Il Ceta non si può fermare, servono tipicità e qualità

10 luglio 2017 | 10:39
di Alberto Lupini
Che succede nel campo dell’agroalimentare italiano? Qualcuno (Coldiretti) si è schierato con Trump e altri (le associazioni di Dop e Igp) con la Merkel e Macron? Fuor di metafora, c’è oggi una divisione profonda nel giudizio sul Ceta, l’accordo di liberalizzazione degli scambi e degli investimenti tra Europa e Canada. Italian sounding (l’imitazione dei prodotti italiani più tipici) e importazioni senza limiti di grano duro e carne a dazio zero sono i pericoli paventati dagli agricoltori che non a caso avevano invaso Roma nei giorni scorsi. L’Aicig (associazione italiana consorzi indicazioni geografiche) e Federdoc (confederazione nazionale dei consorzi volontari per la tutela delle denominazioni dei vini italiani) replicano che, al contrario, da questa novità nel commercio internazionale si avvantaggeranno le denominazioni italiane protette e di maggiore qualità.



Secondo il presidente di Aicig Cesare Baldrighi, ad esempio, grazie all’accordo Ceta il Grana Padano e il Parmigiano Reggiano aumenteranno sensibilmente le esportazioni in Canada. E sono convinto che ciò avverrà anche per il Gorgonzola, l’Asiago, il Provolone, i Prosciutti di Parma e San Daniele, l’Aceto Balsamico e tanti altri prodotti Dop e Igp. Dello stesso avviso è Riccardo Ricci Curbastro, presidente di Federdoc, che auspica peraltro che possa crescere negli anni l’elenco delle Igp italiane in Canada. Una questione non banale, visto che il Ceta non tutela tutte le denominazioni di origine. Ne è prova la forte contestazione ad esempio del consorzio dell’Olio Toscano Igp, la più grande denominazione di settore, che non è nell’elenco.
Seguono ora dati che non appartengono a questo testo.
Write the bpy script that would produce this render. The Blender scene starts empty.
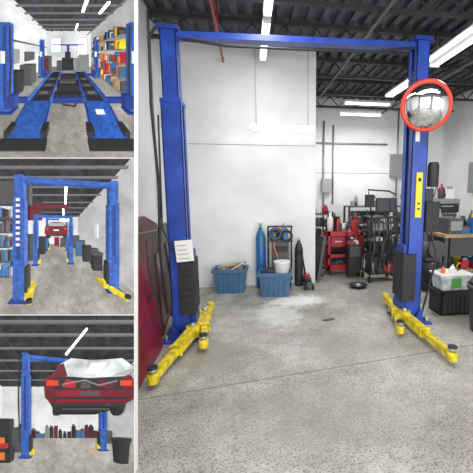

Da un lato la non tutela di tutte le denominazioni, quindi, e dall’altro la riduzione delle protezioni di fatto esistenti per i prodotti “base” della nostra agricoltura, sono in ogni caso le ragioni della contrarietà della Coldiretti che contesta la mancanza di attenzione per tutti i prodotti italiani (al punto che in Canada potranno continuare a produrre il “parmesan”).

La divisione di campo, per quanto riguarda i grandi numeri, passa di fatto attraverso il discrimine fra le produzioni agricole prevalentemente rivolte al mercato italiano (che quindi potrebbe soffrire in presenza di articoli concorrenti “simili” a prezzi contenuti) e quelle invece ormai avvezze alle esportazioni, e per le quali la riduzione dei dazi aprirebbe praterie sconfinate in Canada. Una questione non facilmente risolvibile sulla carta, connessa ai temi del libero mercato e della globalizzazione, ma che forse potrebbe avere la sua soluzione giocando la carta della qualità e della vera tipicità. Con tutto il rispetto per gli agricoltori, fra un pomodoro di San Marzano coltivato a Piacenza, in Olanda o in Canada (magari in serra) c’è davvero una differenza sostanziale? Dove sarebbe la tipicità? Se parliamo di quelli del sud, allora è un’altra storia, ed è quella che va valorizzata sul serio. Questa è la sfida per cui dobbiamo impegnarci tutti: tipicità e qualità.